Si bien el sol es muy fuerte y hace calor, se sube un pequeño cerro y el viento frío vuelve a azotar. Además de los dotes de jinete que se van adquiriendo con el paso de las horas, también se va aprendiendo a ser un poco equilibrista: hay que sacarse y volverse a poner ropa todo el tiempo. Lo primero que dicen los baqueanos y en especial Mario Solla, el veterinario de Gendarmería, es que no hay que cambiarse arriba del animal, porque un movimiento brusco puede espantarlo y nadie quiere un accidente en el medio de la nada. Pero si la fortuna hace que el caballo o la mula sean mansos, con algunos cuidados y mucha paciencia se consigue.
Justo cuando el entusiasmo empieza a ceder, detrás de una loma terrosa se abre otro paisaje impactante. La cordillera es así. Tiene larguísimos trayectos uniformes y casi monocromos, pero una veta de minerales diferentes cambia la paleta de colores y todo explota. A la izquierda, una cadena de cerros marrones, apagados; a la derecha, una montaña blanca de yeso, como si fuera un copo de crema; y en el medio, el lecho de un río seco de piedras verdes. Y nubes, un montón de nubes algodonosas contrastando con el cielo profundamente celeste.
–¿Cómo venís?–, pregunta Luis, uno de los 20 baqueanos que guían al grupo.
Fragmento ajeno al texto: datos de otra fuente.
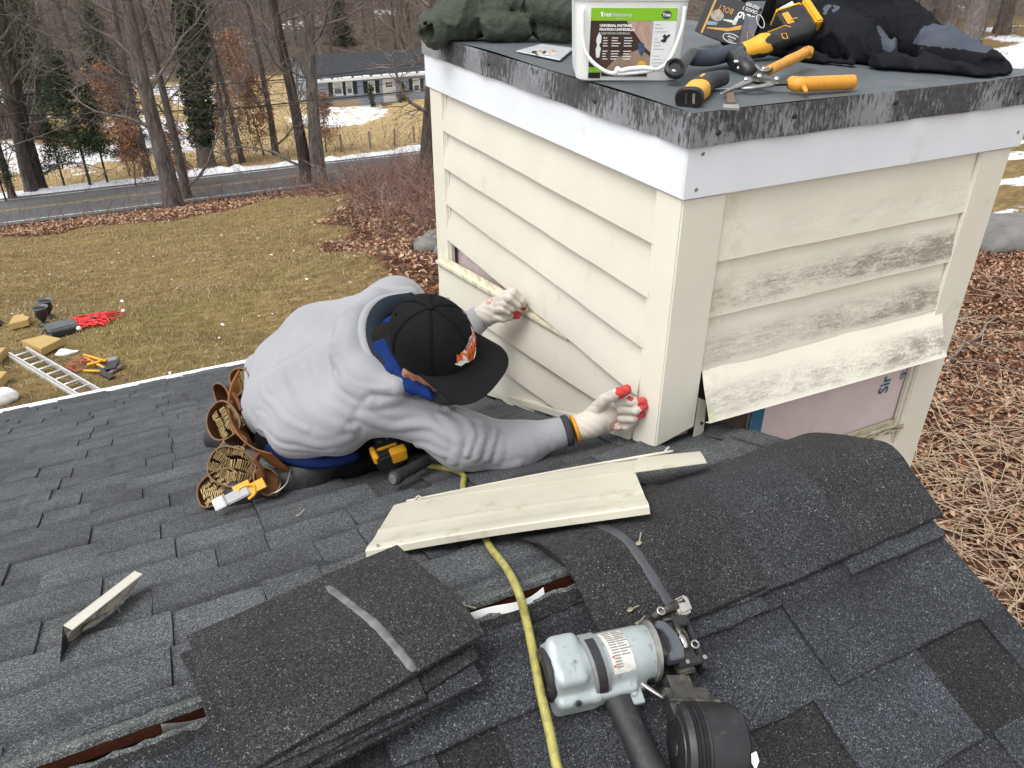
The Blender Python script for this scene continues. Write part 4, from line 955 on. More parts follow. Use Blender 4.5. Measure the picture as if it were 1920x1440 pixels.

Tiene 33 años y la piel curtida por el frío.
–Bien, pero quiere correr y acá no me animo
–Es que los animales saben que ya llegan. Están muy cansados.
Luis usa una boina de gaucho y una campera común, como para el frío de Buenos Aires. Fuma con el pucho hacia un costado, sin usar las manos, mientras habla de su vida. Cuenta que su padre ya cruzaba los Andes y que ésta es la sexta vez que él lo hace, aunque ya está cansado y quiere dejarlo.
–Lo que más me gusta de hacerlo es que te tranquiliza un montón, te cambia el aire-, dice mientras a lo lejos se ve el refugio Sardina, que está en uno de los costados del Valle Hermoso.
Al día siguiente se descansa y eso consuela. A la noche habrá otro guiso de charqui y algunas bebidas fuertes para levantar el ánimo. Dormir hace bien: el cansancio suele ser peligroso para la voluntad y en la Cordillera se necesita valentía.